→ **Exercise requirements**: Below is a listing to transcribe in full and exactly; keep the pictures out.

→ **Raw data**:
####################
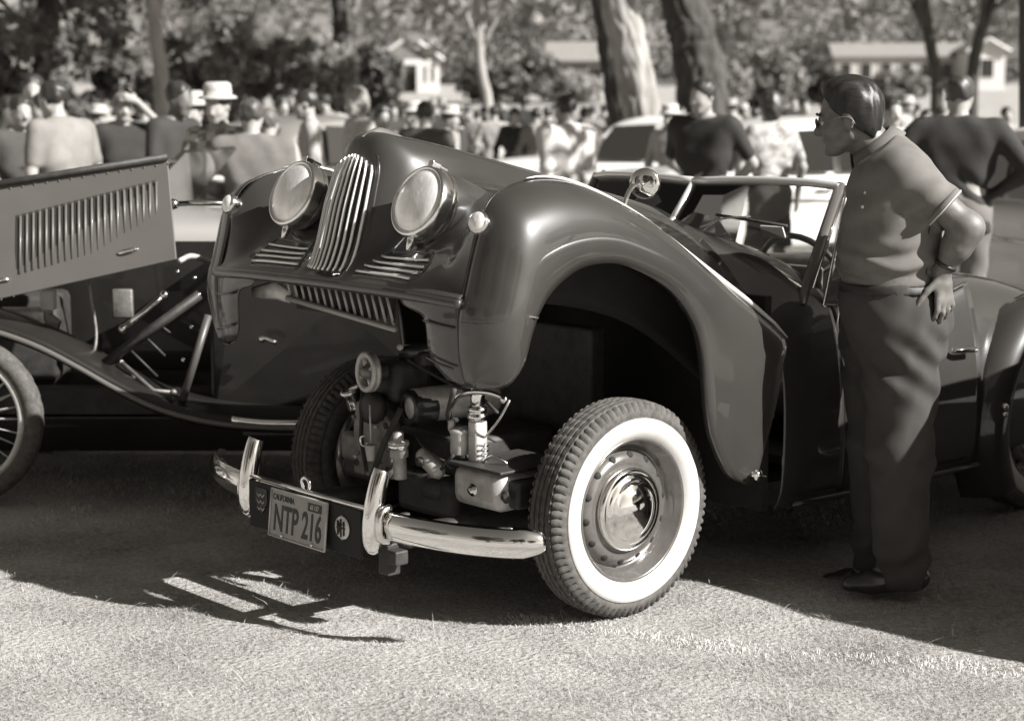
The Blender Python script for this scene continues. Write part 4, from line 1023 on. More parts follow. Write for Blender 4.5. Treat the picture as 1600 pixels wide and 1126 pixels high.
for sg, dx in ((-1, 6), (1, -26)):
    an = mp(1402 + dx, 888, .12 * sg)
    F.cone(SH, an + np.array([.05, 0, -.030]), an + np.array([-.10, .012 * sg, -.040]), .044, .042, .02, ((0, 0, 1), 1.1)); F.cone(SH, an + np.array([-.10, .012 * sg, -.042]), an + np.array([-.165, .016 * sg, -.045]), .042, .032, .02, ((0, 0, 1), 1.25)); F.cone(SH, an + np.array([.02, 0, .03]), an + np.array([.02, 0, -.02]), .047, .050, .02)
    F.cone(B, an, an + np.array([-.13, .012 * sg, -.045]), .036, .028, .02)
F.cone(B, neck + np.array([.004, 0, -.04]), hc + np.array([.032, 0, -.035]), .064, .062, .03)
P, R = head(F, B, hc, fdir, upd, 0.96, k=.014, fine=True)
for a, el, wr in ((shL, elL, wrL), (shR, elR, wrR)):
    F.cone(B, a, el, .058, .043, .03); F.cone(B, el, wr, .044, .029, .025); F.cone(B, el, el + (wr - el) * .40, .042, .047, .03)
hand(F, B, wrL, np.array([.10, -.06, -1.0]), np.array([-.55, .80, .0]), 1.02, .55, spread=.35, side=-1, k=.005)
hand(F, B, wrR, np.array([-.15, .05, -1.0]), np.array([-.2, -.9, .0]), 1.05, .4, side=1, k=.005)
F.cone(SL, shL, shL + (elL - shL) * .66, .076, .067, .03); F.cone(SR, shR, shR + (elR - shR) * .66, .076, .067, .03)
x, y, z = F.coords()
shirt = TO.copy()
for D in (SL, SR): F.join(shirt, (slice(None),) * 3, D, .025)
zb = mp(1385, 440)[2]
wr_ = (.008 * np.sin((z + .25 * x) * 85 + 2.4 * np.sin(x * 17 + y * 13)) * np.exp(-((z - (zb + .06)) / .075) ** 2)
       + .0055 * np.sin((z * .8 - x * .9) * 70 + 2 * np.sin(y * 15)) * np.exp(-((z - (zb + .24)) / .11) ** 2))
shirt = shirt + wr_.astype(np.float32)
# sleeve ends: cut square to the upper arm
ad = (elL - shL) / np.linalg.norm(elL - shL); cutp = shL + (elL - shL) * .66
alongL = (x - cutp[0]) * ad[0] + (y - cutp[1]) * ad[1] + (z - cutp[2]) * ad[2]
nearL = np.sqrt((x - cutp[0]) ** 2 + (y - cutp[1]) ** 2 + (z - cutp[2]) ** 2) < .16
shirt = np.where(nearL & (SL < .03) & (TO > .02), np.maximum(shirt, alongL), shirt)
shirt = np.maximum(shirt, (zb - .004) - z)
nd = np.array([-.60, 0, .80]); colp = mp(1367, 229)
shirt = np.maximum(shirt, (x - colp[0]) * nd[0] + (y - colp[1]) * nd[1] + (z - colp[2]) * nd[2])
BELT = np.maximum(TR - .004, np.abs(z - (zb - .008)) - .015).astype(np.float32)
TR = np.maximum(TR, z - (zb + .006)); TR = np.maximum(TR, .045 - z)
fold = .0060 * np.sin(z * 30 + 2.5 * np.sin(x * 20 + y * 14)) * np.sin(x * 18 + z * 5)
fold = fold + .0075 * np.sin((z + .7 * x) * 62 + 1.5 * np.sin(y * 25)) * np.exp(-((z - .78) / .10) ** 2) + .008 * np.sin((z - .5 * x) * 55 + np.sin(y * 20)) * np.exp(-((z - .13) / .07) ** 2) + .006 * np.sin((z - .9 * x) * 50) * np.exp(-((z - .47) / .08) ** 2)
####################
→ **Complete output**:
The Blender Python script for this scene continues. Write part 4, from line 1023 on. More parts follow. Write for Blender 4.5. Treat the picture as 1600 pixels wide and 1126 pixels high.
for sg, dx in ((-1, 6), (1, -26)):
    an = mp(1402 + dx, 888, .12 * sg)
    F.cone(SH, an + np.array([.05, 0, -.030]), an + np.array([-.10, .012 * sg, -.040]), .044, .042, .02, ((0, 0, 1), 1.1)); F.cone(SH, an + np.array([-.10, .012 * sg, -.042]), an + np.array([-.165, .016 * sg, -.045]), .042, .032, .02, ((0, 0, 1), 1.25)); F.cone(SH, an + np.array([.02, 0, .03]), an + np.array([.02, 0, -.02]), .047, .050, .02)
    F.cone(B, an, an + np.array([-.13, .012 * sg, -.045]), .036, .028, .02)
F.cone(B, neck + np.array([.004, 0, -.04]), hc + np.array([.032, 0, -.035]), .064, .062, .03)
P, R = head(F, B, hc, fdir, upd, 0.96, k=.014, fine=True)
for a, el, wr in ((shL, elL, wrL), (shR, elR, wrR)):
    F.cone(B, a, el, .058, .043, .03); F.cone(B, el, wr, .044, .029, .025); F.cone(B, el, el + (wr - el) * .40, .042, .047, .03)
hand(F, B, wrL, np.array([.10, -.06, -1.0]), np.array([-.55, .80, .0]), 1.02, .55, spread=.35, side=-1, k=.005)
hand(F, B, wrR, np.array([-.15, .05, -1.0]), np.array([-.2, -.9, .0]), 1.05, .4, side=1, k=.005)
F.cone(SL, shL, shL + (elL - shL) * .66, .076, .067, .03); F.cone(SR, shR, shR + (elR - shR) * .66, .076, .067, .03)
x, y, z = F.coords()
shirt = TO.copy()
for D in (SL, SR): F.join(shirt, (slice(None),) * 3, D, .025)
zb = mp(1385, 440)[2]
wr_ = (.008 * np.sin((z + .25 * x) * 85 + 2.4 * np.sin(x * 17 + y * 13)) * np.exp(-((z - (zb + .06)) / .075) ** 2)
       + .0055 * np.sin((z * .8 - x * .9) * 70 + 2 * np.sin(y * 15)) * np.exp(-((z - (zb + .24)) / .11) ** 2))
shirt = shirt + wr_.astype(np.float32)
# sleeve ends: cut square to the upper arm
ad = (elL - shL) / np.linalg.norm(elL - shL); cutp = shL + (elL - shL) * .66
alongL = (x - cutp[0]) * ad[0] + (y - cutp[1]) * ad[1] + (z - cutp[2]) * ad[2]
nearL = np.sqrt((x - cutp[0]) ** 2 + (y - cutp[1]) ** 2 + (z - cutp[2]) ** 2) < .16
shirt = np.where(nearL & (SL < .03) & (TO > .02), np.maximum(shirt, alongL), shirt)
shirt = np.maximum(shirt, (zb - .004) - z)
nd = np.array([-.60, 0, .80]); colp = mp(1367, 229)
shirt = np.maximum(shirt, (x - colp[0]) * nd[0] + (y - colp[1]) * nd[1] + (z - colp[2]) * nd[2])
BELT = np.maximum(TR - .004, np.abs(z - (zb - .008)) - .015).astype(np.float32)
TR = np.maximum(TR, z - (zb + .006)); TR = np.maximum(TR, .045 - z)
fold = .0060 * np.sin(z * 30 + 2.5 * np.sin(x * 20 + y * 14)) * np.sin(x * 18 + z * 5)
fold = fold + .0075 * np.sin((z + .7 * x) * 62 + 1.5 * np.sin(y * 25)) * np.exp(-((z - .78) / .10) ** 2) + .008 * np.sin((z - .5 * x) * 55 + np.sin(y * 20)) * np.exp(-((z - .13) / .07) ** 2) + .006 * np.sin((z - .9 * x) * 50) * np.exp(-((z - .47) / .08) ** 2)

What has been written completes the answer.